Cero muertos. Desde el principio de la rebelión fluorescente, la represión mató a una sola persona, una señora de Marsella que recibió una bomba lacrimógena en el rostro cuando estaba cerrado la ventana de su apartamento. La naturaleza no-letal de la represión nos hace creer en su baja intensidad, pero se trata de una percepción falsa si se entiende la ecuación política con la cual se maneja la gestión represiva de las manifestaciones en Francia.
Para entenderlo hay que remontar a 1986, al asesinato de un joven estudiante –Malik Oussekine- en manos de policías motorizados al margen de las protestas en contra de una ley que hubiera privatizado parcialmente la universidad, y fue abandonada precisamente por el escándalo provocado por esa muerte. Desde entonces, la doctrina represiva tiene una ecuación política simple: un manifestante muerto implica un retroceso gubernamental. A partir de ahí se desarrollaron muchas técnicas represivas que pueden dejar víctimas parapléjicas, sin ojos, sin manos, etc. La policía se conforma con matar no durante manifestaciones sociales, sino en el cuadro de la gestión cotidiana de la violencia institucional en los barrios populares.
Mi madre, que es poco atenta a la moda, me cuenta que un sábado se encontraba en la marcha cuando vio a un joven tratando de romper la vidriera de una tienda. Enojada, se le acerca y le va gritando que si quiere romper comercios se ataque a Carrefour o cualquier banco, ya que es lo que se decidió en asamblea: “se prohíbe degradar los pequeños comercios pero se puede hacer lo que se quiera con las franquicias de multinacionales”. El joven, zapatillas de marca, jean Levi’s, casco oscuro y bastón, duda por un instante pero decide no pegarle a la mujer de más de 60 años y menos de 1 metro 55. Al instante, otros manifestantes vienen a rescatarla y le preguntan cómo se le ocurre gritarle a un policía de la BAC. Mi madre queda perpleja, ¿cómo se dieron cuenta de que era un policía? Para ella debía ser uno de esos famosos “backbok” (-“mamá, se dice black block…”). Y es que, como dije, no distingue muy bien las modas, y confunde la vestimenta negra que usa una parte de los manifestantes con el desprolijo pseudouniforme que viste una parte de la policía.

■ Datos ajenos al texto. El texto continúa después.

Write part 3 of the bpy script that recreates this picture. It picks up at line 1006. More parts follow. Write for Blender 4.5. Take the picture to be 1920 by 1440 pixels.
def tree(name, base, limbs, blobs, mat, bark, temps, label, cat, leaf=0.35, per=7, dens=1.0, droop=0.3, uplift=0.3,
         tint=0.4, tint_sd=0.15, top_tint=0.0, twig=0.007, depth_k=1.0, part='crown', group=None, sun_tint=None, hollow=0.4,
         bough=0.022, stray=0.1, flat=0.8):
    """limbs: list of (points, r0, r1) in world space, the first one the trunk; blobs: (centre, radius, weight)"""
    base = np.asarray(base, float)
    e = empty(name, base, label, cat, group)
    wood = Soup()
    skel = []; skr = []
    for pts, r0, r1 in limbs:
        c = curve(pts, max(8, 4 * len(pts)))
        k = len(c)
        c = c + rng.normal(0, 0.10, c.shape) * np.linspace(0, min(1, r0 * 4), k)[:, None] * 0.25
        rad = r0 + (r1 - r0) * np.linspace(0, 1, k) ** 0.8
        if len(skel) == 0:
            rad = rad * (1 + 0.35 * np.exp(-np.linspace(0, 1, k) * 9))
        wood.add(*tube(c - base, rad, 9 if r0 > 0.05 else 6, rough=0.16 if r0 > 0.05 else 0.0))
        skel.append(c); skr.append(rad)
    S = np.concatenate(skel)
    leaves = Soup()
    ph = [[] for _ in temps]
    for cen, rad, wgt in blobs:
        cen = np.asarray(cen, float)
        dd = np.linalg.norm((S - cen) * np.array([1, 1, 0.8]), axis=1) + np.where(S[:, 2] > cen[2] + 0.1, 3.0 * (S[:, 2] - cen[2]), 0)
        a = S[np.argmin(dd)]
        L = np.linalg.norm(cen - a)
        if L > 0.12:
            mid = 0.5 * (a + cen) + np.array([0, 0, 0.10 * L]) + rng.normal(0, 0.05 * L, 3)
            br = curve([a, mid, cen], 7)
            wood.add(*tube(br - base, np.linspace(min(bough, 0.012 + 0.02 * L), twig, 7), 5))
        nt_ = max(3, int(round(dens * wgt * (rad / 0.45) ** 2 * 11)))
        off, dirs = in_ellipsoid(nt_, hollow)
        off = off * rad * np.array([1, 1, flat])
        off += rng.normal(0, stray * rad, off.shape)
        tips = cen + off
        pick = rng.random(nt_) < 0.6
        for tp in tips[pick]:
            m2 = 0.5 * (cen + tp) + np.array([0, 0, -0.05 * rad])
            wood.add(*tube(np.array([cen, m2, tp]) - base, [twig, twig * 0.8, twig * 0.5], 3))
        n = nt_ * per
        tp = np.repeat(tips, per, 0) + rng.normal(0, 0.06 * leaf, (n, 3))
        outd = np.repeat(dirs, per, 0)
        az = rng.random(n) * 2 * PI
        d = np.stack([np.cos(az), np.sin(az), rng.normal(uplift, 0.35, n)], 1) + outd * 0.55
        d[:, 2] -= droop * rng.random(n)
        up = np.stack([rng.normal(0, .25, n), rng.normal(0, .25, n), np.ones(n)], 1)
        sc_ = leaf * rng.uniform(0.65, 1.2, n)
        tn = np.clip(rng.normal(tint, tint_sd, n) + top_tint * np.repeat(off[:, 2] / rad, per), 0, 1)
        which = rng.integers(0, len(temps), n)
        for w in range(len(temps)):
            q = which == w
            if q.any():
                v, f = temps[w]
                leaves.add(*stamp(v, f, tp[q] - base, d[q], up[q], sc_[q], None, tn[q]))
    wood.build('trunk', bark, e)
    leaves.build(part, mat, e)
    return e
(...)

Más precisamente los integrantes de la BAC. La “Brigada Anti-Criminal” (BAC), fundada a mitad de los 90, esos ultra-violentos de la Policía que se generalizaron a principio de los 2000 en los barrios populares. Su vestimenta no se inspira entonces en los black block, como lo cree mi vieja, sino en la pequeña delincuencia. Estas brigadas han sido concebidas como fuerzas de choque destinadas a garantizar el orden en los barrios populares –es decir barrios esencialmente negros y árabes- exactamente como se solía mantener el orden colonial en el imperio francés. Durante la rebelión de las banlieues del 2005 (famosa por las fotos de autos quemados que dieron la vuelta del mundo) eran esas tropas policiales que estaban al frente de la represión. Los blancos se sorprendieron sobremanera cuando algunos meses después vieron a la misma BAC atacando a los manifestantes en las revueltas estudiantiles de la primavera del 2006: se suponía que solo se ocupaba de los negros.

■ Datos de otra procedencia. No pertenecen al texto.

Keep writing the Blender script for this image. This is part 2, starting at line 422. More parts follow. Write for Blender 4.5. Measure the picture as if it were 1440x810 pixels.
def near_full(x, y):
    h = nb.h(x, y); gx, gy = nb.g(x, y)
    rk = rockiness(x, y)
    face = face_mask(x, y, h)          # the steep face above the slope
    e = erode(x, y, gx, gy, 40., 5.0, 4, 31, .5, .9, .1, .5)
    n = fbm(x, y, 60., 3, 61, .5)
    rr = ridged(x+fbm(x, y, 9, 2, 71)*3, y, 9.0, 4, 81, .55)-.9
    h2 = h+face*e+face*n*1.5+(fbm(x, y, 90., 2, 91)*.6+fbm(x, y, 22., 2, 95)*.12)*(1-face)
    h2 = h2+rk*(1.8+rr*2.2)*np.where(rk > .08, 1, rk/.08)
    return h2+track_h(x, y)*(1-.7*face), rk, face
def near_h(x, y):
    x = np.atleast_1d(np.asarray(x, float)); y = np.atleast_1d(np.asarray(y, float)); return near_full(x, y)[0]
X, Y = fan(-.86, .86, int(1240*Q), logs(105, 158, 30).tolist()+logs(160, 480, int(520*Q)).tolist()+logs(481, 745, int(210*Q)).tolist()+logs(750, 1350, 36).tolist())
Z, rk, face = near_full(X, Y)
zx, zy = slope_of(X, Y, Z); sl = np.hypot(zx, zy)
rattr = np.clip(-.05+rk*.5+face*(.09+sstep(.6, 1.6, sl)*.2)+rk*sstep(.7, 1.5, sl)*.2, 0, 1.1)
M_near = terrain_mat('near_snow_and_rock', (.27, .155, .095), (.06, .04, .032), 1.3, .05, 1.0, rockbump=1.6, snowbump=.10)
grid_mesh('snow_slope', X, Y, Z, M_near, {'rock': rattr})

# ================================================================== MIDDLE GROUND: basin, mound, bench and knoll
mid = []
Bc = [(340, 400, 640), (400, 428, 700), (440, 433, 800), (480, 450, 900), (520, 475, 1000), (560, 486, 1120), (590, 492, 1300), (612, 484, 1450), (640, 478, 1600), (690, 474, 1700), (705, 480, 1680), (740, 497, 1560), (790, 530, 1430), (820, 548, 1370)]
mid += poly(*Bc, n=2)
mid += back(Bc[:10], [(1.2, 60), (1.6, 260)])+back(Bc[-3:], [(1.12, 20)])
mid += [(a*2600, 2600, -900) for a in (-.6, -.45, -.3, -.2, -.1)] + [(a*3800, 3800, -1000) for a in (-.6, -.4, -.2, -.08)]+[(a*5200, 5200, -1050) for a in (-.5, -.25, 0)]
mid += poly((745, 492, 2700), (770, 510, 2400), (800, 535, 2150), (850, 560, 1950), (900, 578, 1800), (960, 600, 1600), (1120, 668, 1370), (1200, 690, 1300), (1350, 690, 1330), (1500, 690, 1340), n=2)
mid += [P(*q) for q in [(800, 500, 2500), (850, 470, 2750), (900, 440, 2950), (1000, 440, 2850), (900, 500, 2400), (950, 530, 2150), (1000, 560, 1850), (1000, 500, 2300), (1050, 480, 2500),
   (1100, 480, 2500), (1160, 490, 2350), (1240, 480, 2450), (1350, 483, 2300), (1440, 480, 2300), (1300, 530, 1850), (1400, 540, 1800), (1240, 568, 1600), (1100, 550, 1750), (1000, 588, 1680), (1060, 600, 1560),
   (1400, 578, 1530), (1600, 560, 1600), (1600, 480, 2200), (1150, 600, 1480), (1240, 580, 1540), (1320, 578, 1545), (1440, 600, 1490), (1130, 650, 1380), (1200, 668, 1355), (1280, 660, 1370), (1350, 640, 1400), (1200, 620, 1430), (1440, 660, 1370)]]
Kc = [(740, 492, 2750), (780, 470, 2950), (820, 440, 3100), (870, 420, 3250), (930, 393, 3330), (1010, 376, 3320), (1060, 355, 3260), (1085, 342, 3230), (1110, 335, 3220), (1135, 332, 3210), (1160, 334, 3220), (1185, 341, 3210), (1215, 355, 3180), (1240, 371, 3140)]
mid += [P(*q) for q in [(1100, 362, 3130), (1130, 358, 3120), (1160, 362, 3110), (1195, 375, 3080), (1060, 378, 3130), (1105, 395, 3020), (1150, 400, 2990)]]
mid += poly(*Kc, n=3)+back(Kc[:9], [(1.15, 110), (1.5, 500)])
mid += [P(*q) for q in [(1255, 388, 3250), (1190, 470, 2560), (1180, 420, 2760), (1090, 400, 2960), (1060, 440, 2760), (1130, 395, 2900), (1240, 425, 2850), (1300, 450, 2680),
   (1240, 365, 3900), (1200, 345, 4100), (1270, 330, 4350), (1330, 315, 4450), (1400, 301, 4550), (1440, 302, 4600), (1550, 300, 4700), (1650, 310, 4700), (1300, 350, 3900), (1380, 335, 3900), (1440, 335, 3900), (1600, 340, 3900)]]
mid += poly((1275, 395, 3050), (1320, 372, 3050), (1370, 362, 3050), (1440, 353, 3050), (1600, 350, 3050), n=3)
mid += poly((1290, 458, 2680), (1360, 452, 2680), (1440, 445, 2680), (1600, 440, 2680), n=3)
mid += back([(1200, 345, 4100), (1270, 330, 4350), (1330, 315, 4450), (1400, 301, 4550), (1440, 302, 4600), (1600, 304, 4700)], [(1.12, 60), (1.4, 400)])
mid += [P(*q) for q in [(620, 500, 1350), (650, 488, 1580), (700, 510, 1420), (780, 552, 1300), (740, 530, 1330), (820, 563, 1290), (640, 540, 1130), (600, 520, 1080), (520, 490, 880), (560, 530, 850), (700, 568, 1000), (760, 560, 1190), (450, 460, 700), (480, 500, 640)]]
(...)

Pero había sido tan solo un globo de ensayo, diez años después se han vuelto una segura inevitable e inmediatamente reconocible –salvo por mi madre- en toda marcha un tanto contundente. No solo sirven para romper vidrios con el objeto de degradar la atmósfera de la marcha, cuando están en banda también atacan los manifestantes por atrás o linchan a quién se aísla. En medio de la masa de manifestantes, tratan de crear un ambiente de tensión para elevar el grado de violencia.
También son ellos los que van creando casos judiciales dando testimonios anónimos que sirven a los jueces para condenar a los manifestantes por “violencia”. Los policías antimotines (de Gendarmería y CRS) los odian porque se les da rienda suelta –que ellos tienen más apretada- y saben que a menudo los proyectiles que reciben en la cabeza han sido lanzados por instigación de sus camaradas de la BAC. Si gustaran de Beethoven se les podría comparar a la banda de Alex DeLarge en La Naranja Mecánica, pero carecen de preocupaciones estéticas, de ahí que se vistan con un conformismo bastante aburrido.